The final section of Landscape and Memory takes us to the German Alps. Tight-knit groups of soldiers march through alpine meadows or pose contemplatively in picturesque mountain scenery. These are archetypically sublime landscapes, but here the key ingredient of peril is diluted by a sense of familiarity. In one group portrait, the men are dressed in full mountain camouflage, their faces painted black, obscured by moss-like wigs. They are reabsorbing into the homeland, but the images are troubled by a self-consciousness not present in the earlier training photos. They read somewhere between high Romantic painting and commercial group portraits of a summer camp or corporate retreat.

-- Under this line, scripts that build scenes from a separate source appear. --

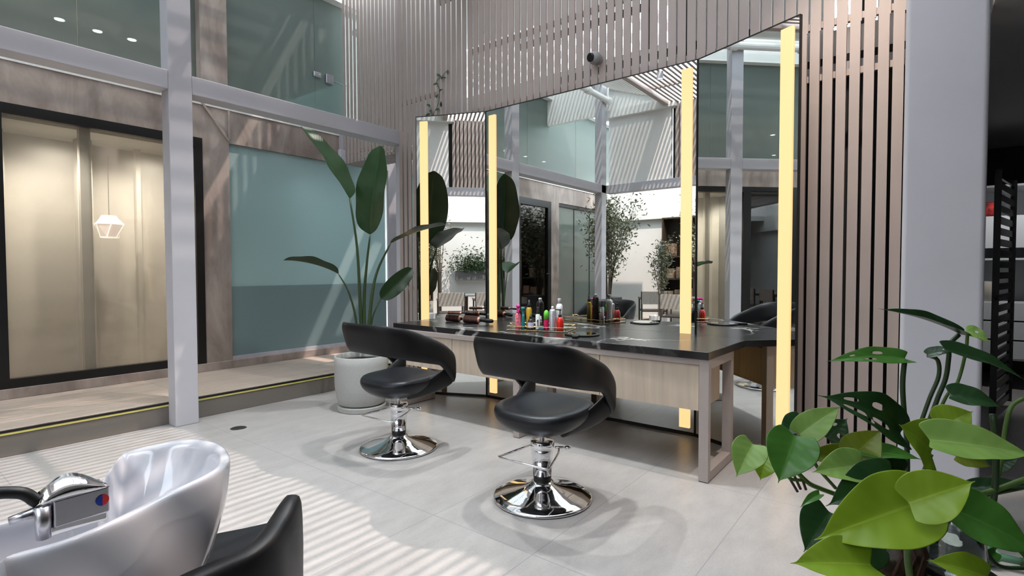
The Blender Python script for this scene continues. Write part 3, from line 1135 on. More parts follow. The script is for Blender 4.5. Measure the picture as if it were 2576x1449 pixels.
# ------------------------------------------------------------------ bird of paradise in grey pot
PC = Vector((2.845, 3.89, 0))
t = thing('potted_bird_of_paradise', 'tall bird-of-paradise plant in a round pale grey pot on a saucer', 'potted plant', PC)
MB().lathe([(0.165, 0.045), (0.195, 0.06), (0.214, 0.12), (0.226, 0.22), (0.229, 0.40), (0.228, 0.468), (0.222, 0.474), (0.214, 0.468), (0.212, 0.42)], n=48, cap=False).build('pot', M['pot'], t, smooth=True)
MB().lathe([(0.19, 0.0), (0.205, 0.004), (0.208, 0.04), (0.20, 0.045), (0.001, 0.046)], n=48).build('saucer', M['pot'], t, smooth=False)
MB().lathe([(0.213, 0.425), (0.12, 0.432), (0.001, 0.435)], n=32, cap=False).build('soil', M['soil'], t)
D0 = (R.transposed() @ (PC - Vector((0, 0, CAMH)))).z * -1


def bp(px, py, dd=0.0):
    return at_depth(px, py, D0 + dd)


CAMV = (Vector((0, 0, CAMH)) - PC)
CAMV.z = 0
CAMV.normalize()
SIDE = Vector((-CAMV.y, CAMV.x, 0))
stems = [
    [(912, 880, .02), (906, 760, .0), (898, 620, -.02), (880, 500, -.05)],
    [(918, 880, .0), (916, 760, .03), (922, 670, .0), (931, 590, -.03)],
    [(924, 880, -.02), (935, 750, -.02), (950, 680, .0), (982, 613, .02)],
    [(905, 880, -.02), (893, 790, -.06), (875, 730, -.1), (852, 690, -.14)],
    [(928, 880, .0), (932, 830, .02), (940, 790, .05), (958, 752, .1)],
]
stem_objs = []
sm = [0.012, 0.012, 0.012, 0.008, 0.008]
leaves_b = [
    # base, tip, width, normal, fold
    ((880, 500, -.05), (757, 318, -.10), 0.36, CAMV * 0.42 + SIDE * 0.75 + Vector((0, 0, .45)), 0.35, 0.04),
    ((931, 590, -.03), (958, 366, -.06), 0.40, Vector((-0.98, -0.05, 0.15)), 0.2, 0.03),
    ((982, 613, .02), (1122, 566, .22), 0.28, Vector((0.28, -0.10, 0.9)), 0.3, 0.06),
    ((852, 690, -.14), (713, 655, -.35), 0.24, Vector((0.1, 0, 1)), 0.45, 0.10),
    ((958, 752, .1), (1037, 675, .25), 0.17, CAMV * 0.35 + Vector((0.45, -0.3, 0.5)), 0.25, 0.05),
]
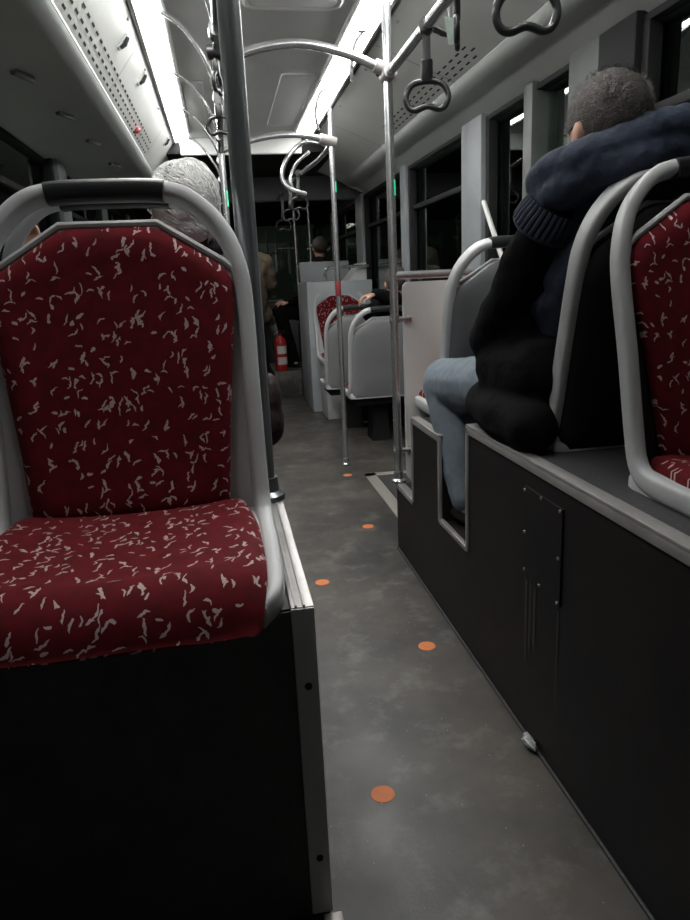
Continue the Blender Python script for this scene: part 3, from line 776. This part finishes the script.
b = BM(); tube(b, [(.80, 9.6, 1.66), (1.0, 9.6, 1.66)], .014, 10); obj('tube', b, M['chrome'], tg)
b = BM(); tube(b, [(1.0, 9.6, 1.66), (1.0, YF-.04, 1.66)], .012, 8); obj('arm', b, M['chrome'], tg)
tg = thing('dashboard', 'dim low dashboard shelf with a bright edge at the far front', 'dashboard', (.8, 9.8, .6))
b = BM(); box(b, .55, 1.38, 9.75, YF-.06, 0, .97, .02); obj('body', b, M['shell_dark'], tg)
b = BM(); box(b, .54, 1.38, 9.73, 9.77, .97, .99, .004); obj('edge_strip', b, M['alu'], tg)
tg = thing('driver_seat', 'dark driver seat under the person in the tan jacket at the front', 'seat', (.3, 8.8, 0))
b = BM(); box(b, .06, .45, 8.6, 9.05, .35, .76, .03); obj('base', b, M['darkwall'], tg)
b = BM(); box(b, -.3, .55, 8.2, 9.5, 0, .1, .01); box(b, .15, .4, 8.7, 9.0, .1, .36, .01); obj('plinth', b, M['darkwall'], tg)
tg = thing('side_bench', 'dark bench under the person in black near the front right', 'bench', (1.1, 7.95, 0))
b = BM(); box(b, .88, XR-.06, 7.55, 8.4, 0, .74, .02); obj('body', b, M['darkwall'], tg)
b = BM(); box(b, .50, .88, 7.50, 8.4, 0, .28, .01); obj('step', b, M['floor'], tg)
# fire extinguisher
x, y, z = .595, 7.62, .28
tg = thing('fire_extinguisher', 'red fire extinguisher with pale labels standing by the black clad person', 'fire extinguisher', (x, y, z))
b = BM(); lathe(b, [(.060, z), (.066, z+.01), (.066, z+.29), (.060, z+.33), (.038, z+.36), (.020, z+.375), (.020, z+.395)], (x, y, 0), 24); obj('cylinder', b, M['red_paint'], tg)
for z0, z1 in ((z+.07, z+.15), (z+.185, z+.27)):
    b = BM()
    for k in range(10):
        a0, a1 = -PI*.72+PI*.6*k/10, -PI*.72+PI*.6*(k+1)/10; q = .0672
        b.faces.new([b.verts.new((x+q*math.cos(aa), y+q*math.sin(aa), zz)) for aa, zz in ((a0, z0), (a1, z0), (a1, z1), (a0, z1))])
    obj('label_band', b, M['paper'], tg)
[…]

Landscape and Memory mostly evades the documentary duties normally expected of war photography. Röttger’s work instead confronts the Afghanistan war in the context of broader cultural attitudes based in mythologies so deeply engrained that they can become invisible. He opens the question of how place is intertwined with identity, suggesting that even in our era of globalized and technologized conflict we are bound by the history and physicality of where we come from. While Landscape and Memory asks more questions than it answers, one lesson it offers is that our ambitions should be tempered by the fact that we can’t understand what we don’t already know.